• [WHAT THE TASK ASKS]:
Drop the images; return everything else in the listing below exactly.

• [RECORDED DATA]:
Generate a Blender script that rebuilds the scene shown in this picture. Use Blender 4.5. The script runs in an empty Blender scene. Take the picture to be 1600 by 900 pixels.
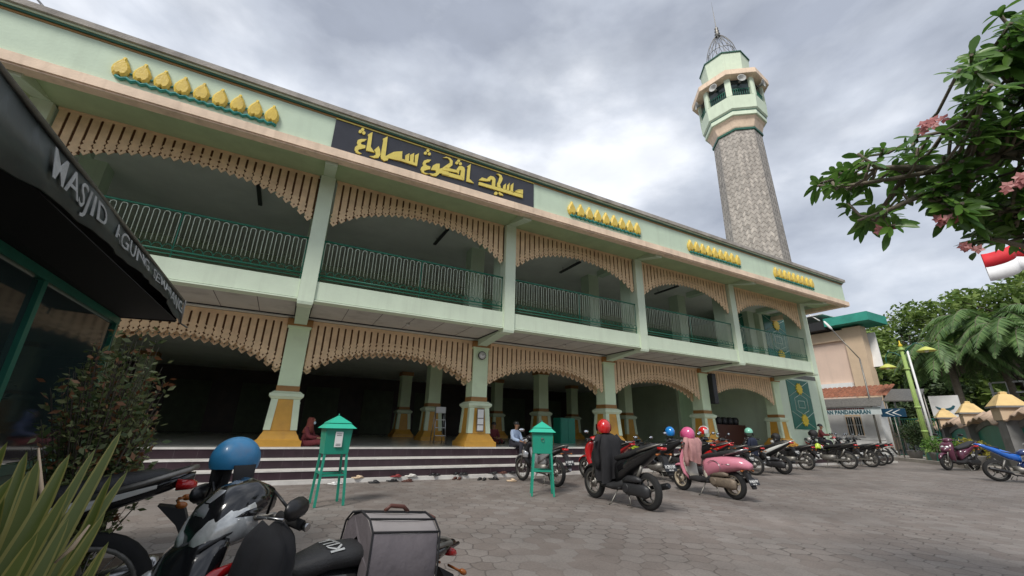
import bpy, bmesh, math, random
import numpy as np
from mathutils import Vector, Matrix
R = math.radians
random.seed(7)
scn = bpy.context.scene
COL = scn.collection
# ------------------------------------------------------------------ camera
F = 642.95; PITCH, ROLL, YAW, EYE = R(18.773), R(1.33), R(62.18), 1.2
_h = np.array([math.cos(YAW), math.sin(YAW), 0]); _r = np.array([math.sin(YAW), -math.cos(YAW), 0]); _u = np.array([0, 0, 1.])
FW = _h*math.cos(PITCH)+_u*math.sin(PITCH); U1 = _u*math.cos(PITCH)-_h*math.sin(PITCH)
RT = _r*math.cos(ROLL)+U1*math.sin(ROLL); UP = U1*math.cos(ROLL)-_r*math.sin(ROLL)
cam = bpy.data.objects.new('camera', bpy.data.cameras.new('camera'))
COL.objects.link(cam); scn.camera = cam
cam.data.sensor_width = 36; cam.data.lens = F/1600*36; cam.data.clip_start = .05; cam.data.clip_end = 2000
M = Matrix(((RT[0], UP[0], -FW[0], 0), (RT[1], UP[1], -FW[1], 0), (RT[2], UP[2], -FW[2], EYE), (0, 0, 0, 1)))
cam.matrix_world = M
def P(x, y, d):
    """a point of the place: the bearing of a photograph pixel, d metres away"""
    v = FW+(x-800)/F*RT-(y-450)/F*UP; v = v/np.linalg.norm(v)*d
    return Vector((v[0], v[1], v[2]+EYE))
def PL(x, y, ax, val):
    """where the bearing of a pixel meets the plane ax = val"""
    v = FW+(x-800)/F*RT-(y-450)/F*UP; i = 'xyz'.index(ax); t = (val-(0, 0, EYE)[i])/v[i]
    return Vector((v[0]*t, v[1]*t, v[2]*t+EYE))
# ------------------------------------------------------------------ world, sun, exposure
SUN_EL, SUN_AZ = R(48), R(215)     # direction the light comes from, azimuth from +X anticlockwise
w = bpy.data.worlds.new('World'); scn.world = w; w.use_nodes = True
nt = w.node_tree; nt.nodes.clear()
def N(t, **k):
    n = nt.nodes.new(t)
    for a, b in k.items(): setattr(n, a, b)
    return n
out = N('ShaderNodeOutputWorld'); bg = N('ShaderNodeBackground'); bg.inputs[1].default_value = .1
sky = N('ShaderNodeTexSky', sky_type='NISHITA', sun_disc=False, sun_elevation=SUN_EL, sun_rotation=R(90)-SUN_AZ)
tc = N('ShaderNodeTexCoord'); mp = N('ShaderNodeMapping'); mp.inputs['Scale'].default_value = (1.0, 1.0, 2.1)
mp.inputs['Location'].default_value = (.35, 1.2, 0); mp.inputs['Rotation'].default_value = (0, 0, .5)
n1 = N('ShaderNodeTexNoise'); n1.inputs['Scale'].default_value = 2.1; n1.inputs['Detail'].default_value = 8; n1.inputs['Roughness'].default_value = .52; n1.inputs['Distortion'].default_value = .12
r1 = N('ShaderNodeValToRGB'); e = r1.color_ramp.elements
e[0].position = .36; e[0].color = (2.9, 3.15, 3.7, 1); e[1].position = .64; e[1].color = (7.4, 7.6, 8.0, 1)
m = e.new(.5); m.color = (4.5, 4.8, 5.35, 1)
n2 = N('ShaderNodeTexNoise'); n2.inputs['Scale'].default_value = 5.5; n2.inputs['Detail'].default_value = 8
r2 = N('ShaderNodeMapRange'); r2.inputs[1].default_value = .3; r2.inputs[2].default_value = .7; r2.inputs[3].default_value = .88; r2.inputs[4].default_value = 1.1
mul = N('ShaderNodeMix', data_type='RGBA', blend_type='MULTIPLY'); mul.inputs[0].default_value = 1
mx = N('ShaderNodeMix', data_type='RGBA'); mx.inputs[0].default_value = .88
L = nt.links.new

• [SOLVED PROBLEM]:
Generate a Blender script that rebuilds the scene shown in this picture. Use Blender 4.5. The script runs in an empty Blender scene. Take the picture to be 1600 by 900 pixels.
import bpy, bmesh, math, random
import numpy as np
from mathutils import Vector, Matrix
R = math.radians
random.seed(7)
scn = bpy.context.scene
COL = scn.collection
# ------------------------------------------------------------------ camera
F = 642.95; PITCH, ROLL, YAW, EYE = R(18.773), R(1.33), R(62.18), 1.2
_h = np.array([math.cos(YAW), math.sin(YAW), 0]); _r = np.array([math.sin(YAW), -math.cos(YAW), 0]); _u = np.array([0, 0, 1.])
FW = _h*math.cos(PITCH)+_u*math.sin(PITCH); U1 = _u*math.cos(PITCH)-_h*math.sin(PITCH)
RT = _r*math.cos(ROLL)+U1*math.sin(ROLL); UP = U1*math.cos(ROLL)-_r*math.sin(ROLL)
cam = bpy.data.objects.new('camera', bpy.data.cameras.new('camera'))
COL.objects.link(cam); scn.camera = cam
cam.data.sensor_width = 36; cam.data.lens = F/1600*36; cam.data.clip_start = .05; cam.data.clip_end = 2000
M = Matrix(((RT[0], UP[0], -FW[0], 0), (RT[1], UP[1], -FW[1], 0), (RT[2], UP[2], -FW[2], EYE), (0, 0, 0, 1)))
cam.matrix_world = M
def P(x, y, d):
    """a point of the place: the bearing of a photograph pixel, d metres away"""
    v = FW+(x-800)/F*RT-(y-450)/F*UP; v = v/np.linalg.norm(v)*d
    return Vector((v[0], v[1], v[2]+EYE))
def PL(x, y, ax, val):
    """where the bearing of a pixel meets the plane ax = val"""
    v = FW+(x-800)/F*RT-(y-450)/F*UP; i = 'xyz'.index(ax); t = (val-(0, 0, EYE)[i])/v[i]
    return Vector((v[0]*t, v[1]*t, v[2]*t+EYE))
# ------------------------------------------------------------------ world, sun, exposure
SUN_EL, SUN_AZ = R(48), R(215)     # direction the light comes from, azimuth from +X anticlockwise
w = bpy.data.worlds.new('World'); scn.world = w; w.use_nodes = True
nt = w.node_tree; nt.nodes.clear()
def N(t, **k):
    n = nt.nodes.new(t)
    for a, b in k.items(): setattr(n, a, b)
    return n
out = N('ShaderNodeOutputWorld'); bg = N('ShaderNodeBackground'); bg.inputs[1].default_value = .1
sky = N('ShaderNodeTexSky', sky_type='NISHITA', sun_disc=False, sun_elevation=SUN_EL, sun_rotation=R(90)-SUN_AZ)
tc = N('ShaderNodeTexCoord'); mp = N('ShaderNodeMapping'); mp.inputs['Scale'].default_value = (1.0, 1.0, 2.1)
mp.inputs['Location'].default_value = (.35, 1.2, 0); mp.inputs['Rotation'].default_value = (0, 0, .5)
n1 = N('ShaderNodeTexNoise'); n1.inputs['Scale'].default_value = 2.1; n1.inputs['Detail'].default_value = 8; n1.inputs['Roughness'].default_value = .52; n1.inputs['Distortion'].default_value = .12
r1 = N('ShaderNodeValToRGB'); e = r1.color_ramp.elements
e[0].position = .36; e[0].color = (2.9, 3.15, 3.7, 1); e[1].position = .64; e[1].color = (7.4, 7.6, 8.0, 1)
m = e.new(.5); m.color = (4.5, 4.8, 5.35, 1)
n2 = N('ShaderNodeTexNoise'); n2.inputs['Scale'].default_value = 5.5; n2.inputs['Detail'].default_value = 8
r2 = N('ShaderNodeMapRange'); r2.inputs[1].default_value = .3; r2.inputs[2].default_value = .7; r2.inputs[3].default_value = .88; r2.inputs[4].default_value = 1.1
mul = N('ShaderNodeMix', data_type='RGBA', blend_type='MULTIPLY'); mul.inputs[0].default_value = 1
mx = N('ShaderNodeMix', data_type='RGBA'); mx.inputs[0].default_value = .88
L = nt.links.new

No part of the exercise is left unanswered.